Di fronte ad una tradizione storiografica tutta o quasi apologetica, Furet invece tenta una revisione critica. Non spiega più gli errori della Rivoluzione come degenerazioni di fanatici, ma spiega che negli stessi princìpi che hanno mosso il corso degli eventi rivoluzionari erano comprese tutte le astrazioni e il dispotismo del periodo del Terrore.

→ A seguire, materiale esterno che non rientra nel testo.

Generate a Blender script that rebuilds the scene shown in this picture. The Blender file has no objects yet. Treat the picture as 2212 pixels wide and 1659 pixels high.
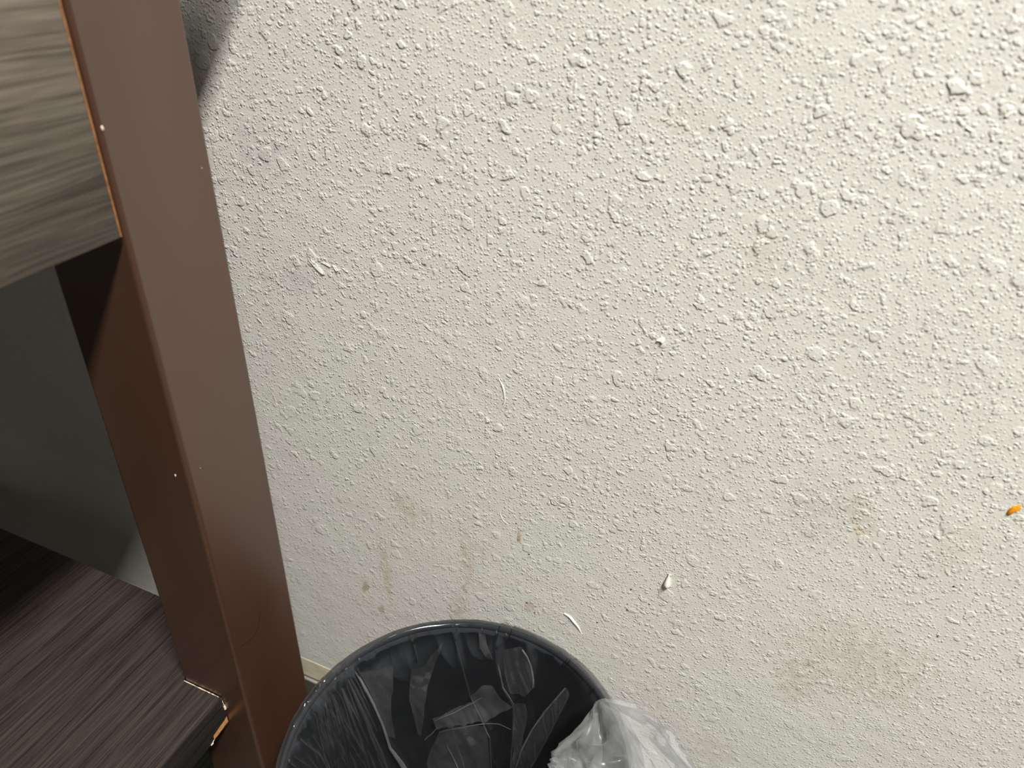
import bpy, bmesh, math, random
import numpy as np
from mathutils import Vector, Matrix, noise as mnoise

# ------------------------------------------------------------------ camera
D = 0.45                      # metres from the camera to the wall
CAM_H = 2.0 * D               # camera height above the floor
W, H, FPX = 2212, 1659, 1655.0
PITCH, ROLL, YAW = math.radians(32.763), math.radians(2.0), math.radians(22.506)
scene = bpy.context.scene
col = scene.collection

F = Vector((-math.sin(YAW), math.cos(YAW), 0)); Rt = Vector((math.cos(YAW), math.sin(YAW), 0)); Z = Vector((0, 0, 1))
FW = math.cos(PITCH) * F - math.sin(PITCH) * Z
UP0 = math.cos(PITCH) * Z + math.sin(PITCH) * F
RI = math.cos(ROLL) * Rt + math.sin(ROLL) * UP0
UP = -math.sin(ROLL) * Rt + math.cos(ROLL) * UP0
CAM = Vector((0, -D, CAM_H))
cam_data = bpy.data.cameras.new('camera')
cam = bpy.data.objects.new('camera', cam_data); col.objects.link(cam)
m3 = Matrix((RI, UP, -FW)).transposed()
cam.matrix_world = Matrix.Translation(CAM) @ m3.to_4x4()
cam_data.sensor_fit = 'HORIZONTAL'; cam_data.sensor_width = 36.0
cam_data.lens = FPX / W * 36.0
cam_data.clip_start = 0.02
cam_data.dof.use_dof = True
cam_data.dof.focus_distance = 0.63
cam_data.dof.aperture_fstop = 7.0
scene.camera = cam

# ------------------------------------------------------------------ world, lights, exposure
world = bpy.data.worlds.new('world'); scene.world = world
world.use_nodes = True
world.node_tree.nodes['Background'].inputs[0].default_value = (1.0, 0.96, 0.88, 1)
world.node_tree.nodes['Background'].inputs[1].default_value = 0.115

def area_light(name, loc, size_x, size_y, power, colour):
    """a ceiling panel facing straight down"""
    l = bpy.data.lights.new(name, 'AREA'); l.shape = 'RECTANGLE'; l.size = size_x; l.size_y = size_y
    l.energy = power; l.color = colour
    o = bpy.data.objects.new(name, l); col.objects.link(o); o.location = loc
    return o
area_light('ceiling_panel_light', (0.71, -0.88, 2.5), 0.20, 0.70, 117.0, (0.985, 0.975, 0.918))
area_light('room_ceiling_light', (0.9, -2.9, 2.5), 0.30, 0.60, 4.0, (1.0, 0.95, 0.87))

scene.view_settings.view_transform = 'Standard'
scene.view_settings.look = 'None'
scene.view_settings.gamma = 1.0
scene.view_settings.use_curve_mapping = False
scene.view_settings.exposure = 0.0

# ------------------------------------------------------------------ helpers
def wp(x, y, z):
    """units of D, measured from the camera's foot (y toward the wall, z from camera level) -> metres"""
    return Vector((x * D, (y - 1.0) * D, (z + 2.0) * D))

def ray(px, py):
    return RI * ((px - W / 2) / FPX) + UP * (-(py - H / 2) / FPX) + FW

def on_wall(px, py, y=0.0):
    """the point of the plane at depth y that the photograph shows at this pixel"""
    d = ray(px, py)
    return CAM + d * ((y - CAM.y) / d.y)

def obj(name, me, mat, parent=None, label=None):
    o = bpy.data.objects.new(name, me); col.objects.link(o)
    if mat is not None:
        me.materials.clear(); me.materials.append(mat)
    if parent is not None:
        o.parent = parent
    if label:
        o['label'] = label
    return o

def bm_mesh(bm, name, smooth=False):
    me = bpy.data.meshes.new(name); bm.normal_update(); bm.to_mesh(me); bm.free()
    if smooth:
        me.polygons.foreach_set('use_smooth', [True] * len(me.polygons))
    return me

def box_mesh(name, lo, hi, bevel=0.0, seg=2):
    bm = bmesh.new()
    bmesh.ops.create_cube(bm, size=1.0)
    for v in bm.verts:
        v.co = Vector([lo[i] + (v.co[i] + 0.5) * (hi[i] - lo[i]) for i in range(3)])
    if bevel > 0:
        bmesh.ops.bevel(bm, geom=list(bm.edges), offset=bevel, segments=seg, affect='EDGES', profile=0.5)
    me = bm_mesh(bm, name)
    if bevel > 0:
        me.polygons.foreach_set('use_smooth', [True] * len(me.polygons))
        md = None
    return me

def add_wn(o):
    md = o.modifiers.new('weighted_normal', 'WEIGHTED_NORMAL'); md.keep_sharp = True

def prism_mesh(name, pts, z0, z1, bevel=0.0):
    bm = bmesh.new()
    vs = [bm.verts.new((p[0], p[1], z0)) for p in pts]
    f = bm.faces.new(vs)
    r = bmesh.ops.extrude_face_region(bm, geom=[f])
    for e in r['geom']:
        if isinstance(e, bmesh.types.BMVert):
            e.co.z = z1
    bmesh.ops.recalc_face_normals(bm, faces=list(bm.faces))
    if bevel:
        bmesh.ops.bevel(bm, geom=list(bm.edges), offset=bevel, segments=2, affect='EDGES')
    return bm_mesh(bm, name)

def thing(name, label, cat, loc=(0, 0, 0), group=None):
    o = bpy.data.objects.new(name, None); col.objects.link(o); o.location = loc
    o.empty_display_size = 0.05
    o['label'] = label; o['category'] = cat
    if group: o['group'] = group
    return o

def srgb(r, g, b):
    c = []
    for v in (r, g, b):
        v /= 255.0
        c.append(v / 12.92 if v <= 0.04045 else ((v + 0.055) / 1.055) ** 2.4)
    return (*c, 1.0)

class NT:
    def __init__(self, name):
        self.m = bpy.data.materials.new(name); self.m.use_nodes = True
        self.t = self.m.node_tree
        self.b = self.t.nodes['Principled BSDF']; self.out = self.t.nodes['Material Output']
    def n(self, kind, **kw):
        nd = self.t.nodes.new(kind)
        for k, v in kw.items():
            setattr(nd, k, v)
        return nd
    def put(self, sock, v):
        if isinstance(v, bpy.types.NodeSocket): self.t.links.new(v, sock)
        else: sock.default_value = v
    def math(self, op, a, b=None, c=None, clamp=False):
        nd = self.n('ShaderNodeMath', operation=op); nd.use_clamp = clamp
        self.put(nd.inputs[0], a)
        if b is not None: self.put(nd.inputs[1], b)
        if c is not None: self.put(nd.inputs[2], c)
        return nd.outputs[0]
    def vmath(self, op, a, b=None, scale=None):
        nd = self.n('ShaderNodeVectorMath', operation=op)
        self.put(nd.inputs[0], a)
        if b is not None: self.put(nd.inputs[1], b)
        if scale is not None: self.put(nd.inputs['Scale'], scale)
        return nd.outputs[0]
    def maprange(self, v, a, b, c=0.0, d=1.0, smooth=False):
        nd = self.n('ShaderNodeMapRange', interpolation_type='SMOOTHSTEP' if smooth else 'LINEAR')
        for k, x in zip(('Value', 'From Min', 'From Max', 'To Min', 'To Max'), (v, a, b, c, d)):
            self.put(nd.inputs[k], x)
        return nd.outputs[0]
    def noise(self, vec, scale, detail=2.0, rough=0.5, colour=False, dim='3D', distortion=0.0):
        nd = self.n('ShaderNodeTexNoise', noise_dimensions=dim)
        self.put(nd.inputs['Vector'], vec); self.put(nd.inputs['Scale'], scale)
        self.put(nd.inputs['Detail'], detail); self.put(nd.inputs['Roughness'], rough)
        self.put(nd.inputs['Distortion'], distortion)
        return nd.outputs['Color' if colour else 'Fac']
    def mix(self, fac, a, b, blend='MIX'):
        nd = self.n('ShaderNodeMix', data_type='RGBA', blend_type=blend)
        self.put(nd.inputs[0], fac); self.put(nd.inputs[6], a); self.put(nd.inputs[7], b)
        return nd.outputs[2]
    def sep(self, v):
        nd = self.n('ShaderNodeSeparateXYZ'); self.put(nd.inputs[0], v); return nd.outputs
    def comb(self, x, y, z):
        nd = self.n('ShaderNodeCombineXYZ')
        for i, v in enumerate((x, y, z)): self.put(nd.inputs[i], v)
        return nd.outputs[0]
    def objco(self):
        return self.n('ShaderNodeTexCoord').outputs['Object']
    def bump(self, h, dist=1.0, strength=1.0):
        nd = self.n('ShaderNodeBump'); nd.inputs['Strength'].default_value = strength
        nd.inputs['Distance'].default_value = dist
        self.put(nd.inputs['Height'], h); return nd.outputs[0]
    def set(self, **kw):
        for k, v in kw.items():
            self.put(self.b.inputs[k.replace('_', ' ')], v)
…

In secondo luogo c’è una continuità nella storia francese che la Rivoluzione solo scalfisce. Le tesi contenute nella sua Storia (attualmente esaurita) Furet le avrebbe svolte in maniera ancor più esplicita in un libro scritto tredici anni più tardi: Critica della Rivoluzione francese (in Italia edito da Laterza, £ 18.000).
In occasione del Bicentenario, Furet ha pubblicato numerosi altri libri. In particolare Il Dizionario critico della Rivoluzione, scritto a quattro mani con Mona Ozouf (e pubblicato in Italia da Bompiani, £ 50.000) e soprattutto L’eredità della Rivoluzione francese, che sarà in libreria per Laterza a febbraio, da cui è stata tratta l’anticipazione pubblicata dal Sabato in queste pagine.
Si tratta di un libro molto importante corredato da una nutrita parte iconografica, che sotto la direzione di Furet raccoglie anche i contributi di Strada, di Geremek, di Ferry e altri storici.